No título do álbum lê-se, obviamente, um sinal da funda cumplicidade que liga os três músicos, mas também uma marca da espontaneidade que atravessa cada uma das seis peças aqui apresentadas, um voluntarismo benigno que gera passagens de elevada inventividade, como por exemplo em “Mezcal”, tema que nasce na “selva” tímbrica dos artefactos percussivos de Marcos Cavaleiro e depressa convida Hery Paz a perder-se entre as “lianas”, como se buscasse a luz acima da copa das árvores, com o saxofone em modo inquisitivo a impor imagens dignas das páginas de Joseph Conrad na nossa imaginação.

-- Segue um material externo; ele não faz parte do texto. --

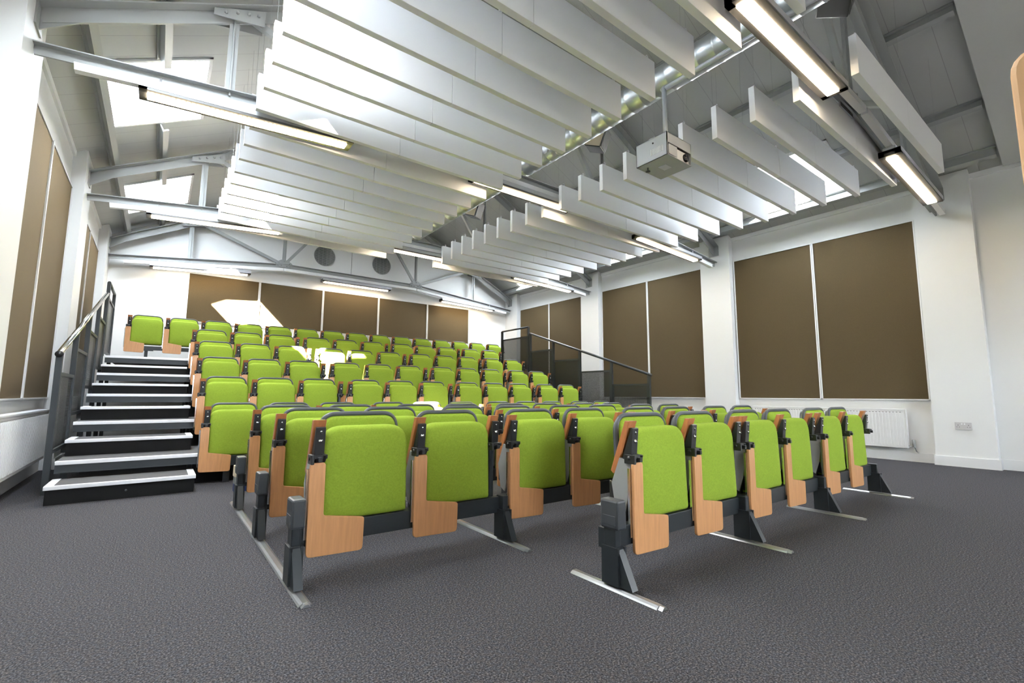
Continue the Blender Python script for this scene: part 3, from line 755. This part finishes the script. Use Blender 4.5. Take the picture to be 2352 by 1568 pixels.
# tier rows
ty = [5.09, 5.915, 6.72, 7.53, 8.35]; tz = [0, .275, .54, .81, 1.06]
tier = ['first raised row', 'second raised row', 'third raised row', 'fourth raised row', 'fifth raised row']
for ri in range(5):
    for k in range(11):
        xx = .335+(k//3)*1.553+(k % 3)*.487
        lab = 'green tip-up chair, %s from the stairs in the %s' % (ORD[k] if k else 'nearest', tier[ri])
        put_chair(k % 3 == 2 or k == 10, xx, ty[ri]+(.0 if ri else 0), tz[ri], lab, 'green chairs in the raked seating')
for k in range(15):
    lab = 'green tip-up chair, %s from left in the top row against the back wall' % (ORD[k] if k else 'leftmost')
    put_chair(k == 14, -.475+.487*k, 9.45, 1.345, lab, 'green chairs in the raked seating')
kill(chairA); kill(chairB)

# row frames on the floor
for ri, (y, n0) in enumerate(((1.405, 1), (2.212, 0), (3.037, 0), (3.875, 0))):
    xs = LX[n0:]
    r = empty('chair_row_frame', (xs[0], y, 0), 'charcoal metal beam and legs carrying the %s of chairs' % fl_names[ri], 'chair frame', 'row frames on the carpet')
    b = MB(); b.box(-.01, xs[-1]-xs[0]+.02, .01, .075, .150, .236, None, .003); b.build('beam', M['dark'], r)
    for i, x in enumerate(xs):
        dx = x-xs[0]
        b = MB()
        b.prism([(-.115, .02), (.035, .02), (.035, .17), (-.035, .17), (-.045, .165)], 'x', dx-.018, dx+.018)      # flared gusset
        for u in (-.022, .022): b.box(dx+u-.006, dx+u+.006, -.05, .04, .02, .172)
        b.box(dx-.026, dx+.026, -.045, -.033, .02, .172); b.box(dx-.026, dx+.026, .022, .034, .02, .172)
        b.build('leg', M['dark'], r)
        b = MB(); b.box(dx-.018, dx+.018, -.030, .035, .1, .245, None, .004); b.build('inner_tube', M['dark'], r)
    b = MB(); b.box(-.028, .028, -.055, .045, .243, .365, None, .009); b.box(-.030, -.027, -.04, .03, .262, .30, None, .001); b.build('end_cap', M['cap'], r)
# foot rails
def foot_rail(x, y0, y1, label, g):
    prof = [(-.025, 0), (.025, 0), (.020, .006), (.010, .012), (-.010, .012), (-.020, .006)]
    b = MB(); b.prism(prof, 'y', 0, y1-y0); b.prism([(-.018, .0), (.018, 0), (.006, .011), (-.006, .011)], 'y', -.02, 0)
    tag(b.build('floor_rail', M['railalu'], None, loc=(x, y0, .001)), label, 'floor rail', g)
for i, x in enumerate(LX[1:]): foot_rail(x-.01, 1.165, 1.63, 'short aluminium floor rail under the front row, %s from the camera' % (ORD[i] if i else 'nearest'), 'short floor rails')
for i, x in enumerate(LX): foot_rail(x, 1.985, 4.12, 'long aluminium floor rail under the rear floor rows, %s' % ['leftmost', 'second from left', 'third from left', 'fourth from left', 'rightmost'][i], 'long floor rails')
# beams under tier rows
for ri in range(5):
    r = empty('chair_row_frame', (.335, ty[ri], tz[ri]), 'dark beam carrying the chairs of the %s' % tier[ri], 'chair frame', 'row frames on the tiers')
    b = MB(); b.box(-.01, 5.66, .005, .06, .150, .236, None, .003); b.build('beam', M['dark'], r)
    for x in (.2, 1.6, 3.1, 4.7):
        b = MB(); b.box(x, x+.05, .02, .06, .0 if ri == 0 else .01, .16); b.build('bracket', M['dark'], r)
r = empty('chair_row_frame', (-.475, 9.45, 1.31), 'dark beam on T-shaped legs carrying the top row of chairs', 'chair frame', 'row frames on the tiers')
b = MB(); b.box(.0, 7.3, .01, .075, .185, .245, None, .003); b.build('beam', M['dark'], r)
for x in (.28, 1.75, 3.2, 4.7, 6.2, 7.1):
    b = MB(); b.box(x-.022, x+.022, .02, .065, 0, .19); b.box(x-.09, x+.09, .0, .085, .172, .186); b.build('leg', M['dark'], r)

# ================================================================ small things
r = empty('carton', (.56, 4.55, 0), 'small cream and blue carton on the carpet behind the last floor row', 'carton')
b = MB(); b.box(0, .09, 0, .08, 0, .06, None, .003); b.build('base', M['blue'], r)
b = MB(); b.box(.0, .09, 0, .08, .06, .12, None, .003); b.build('body', M['steel'], r)
b = MB(); b.box(-.004, .094, -.004, .084, .12, .21, None, .004); b.build('lid', M['cream'], r)
# pale wooden lectern, only its rounded side panel reaches into the frame at the right edge
r = empty('lectern', (.876, .03, .0), 'pale wooden lectern with rounded top corner, cut off by the right edge', 'lectern')
def lectern():
    prof = rounded([(-.40, 0), (.035, 0), (.035, 1.262), (-.40, 1.262)], [0, 0, .03, .03], 5)
    b = MB(); b.prism(prof, 'x', 0, .024, None, .006); b.build('side_panel', M['palewood'], r)
    b = MB(); b.prism(prof, 'x', .36, .384, None, .006); b.build('side_panel', M['palewood'], r)
    b = MB(); b.box(.024, .36, -.36, .01, 1.10, 1.12); b.build('shelf', M['palewood'], r)
    b = MB(); b.box(.024, .36, .0, .018, .05, 1.18); b.build('front_panel', M['palewood'], r)
lectern()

[Puzzle 3] D / Carimbo Porta-Jazz

Pedro Neves no piano, João Paulo Rosado no contrabaixo e Miguel Sampaio na bateria. Embora nenhum deles tenha “Silva” ou “Pereira” por apelido ou se vislumbrem “Josés” ou “Antónios” nos nomes próprios, dificilmente se encontraria um trio mais “português” do que este. Essa “identidade” ressoa igualmente na música leve e descomplexada, aberta ao nosso típico ”desenrasque” nos desafios com que cada um dos músicos vai confrontado os companheiros, forçando à exploração improvisacional e a uma desenvoltura formal que não é muito “expositiva” no que a motivos vincadamente melódicos diga respeito.

Os temas – formalmente não serão exactamente “canções” – nascem de arremedos, esboços de intenção, depressa fragmentados pela atracção do desconhecido: o piano de Neves comanda, naturalmente, mas nunca é ponto de origem de torrentes de notas liricamente encadeadas em fraseados longos, antes fonte de leves pinceladas que sugerem imagens a que os companheiros correspondem sem seguidismo, ousando eles mesmos a ocasional troca de voltas à lógica. Essa ideia passa clara em “Girassol”, por exemplo, com o piano de Neves a soar levemente “bluesy”, mas a nunca ceder à eventual tentação de encaixe num discurso idiomático demasiadamente vincado.

A secção rítmica, essa consegue ser sinuosa sem nunca se atropelar a si mesma ou o piano, antes esticando com alguma elegância as telas em que que Pedro Neves vai pintando com traços semi-abstractos, semi-figurativos, mas sempre de enorme elegância. Bom.